Arguments against Indiana were the same ones pundits made while analyzing the field last year — the team lacked a top 25 win, didn’t beat an opponent with a winning record on the road and got blown out when facing a playoff-caliber opponent. 

Indiana won’t have to relitigate any of those issues this season. 

The Hoosiers’ much-talked about non-conference scheduling strategy won’t hurt them as much with Old Dominion and Kennesaw State both qualifying for bowl games. They have two wins over top-10 opponents with a victory over then-No. 2 Oregon at Autzen Stadium, one of the more challenging environments in college football.

They also beat an Iowa team that’s rising in the polls at Kinnick Stadium. 

All those metrics that IU made stand out in 2024 should remain in its favor as well. The Hoosiers rank No. 1 in scoring offense (46.4 points per game), No. 3 in total offense (504.9 yards), No. 3 in scoring defense (10.8 points allowed) and No. 7 in total defense (248.3 yards allowed). 

Indiana also has six wins by the max scoring differential (24 points) that the committee takes into consideration with three games left to play. The Hoosiers won seven games by 24 points or more last year. 

The formula tweak the CFP made to the strength of scheduling metric during the offseason will likely benefit IU this year.

“This metric rewards teams defeating high-quality opponents while minimizing the penalty for losing to such a team.
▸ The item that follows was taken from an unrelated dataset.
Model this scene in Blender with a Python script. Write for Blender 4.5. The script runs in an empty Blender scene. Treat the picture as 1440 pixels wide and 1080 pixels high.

Conversely, these changes will provide minimal reward for defeating a lower-quality opponent while imposing a greater penalty for losing to such a team,” the CFP release stated. 

That means a potential matchup in the Big Ten title game against No. 1 Ohio State might not even push IU out of getting a first-round bye if they remain undefeated in the regular season, and fans around the country will have a hard time questioning that ranking this year.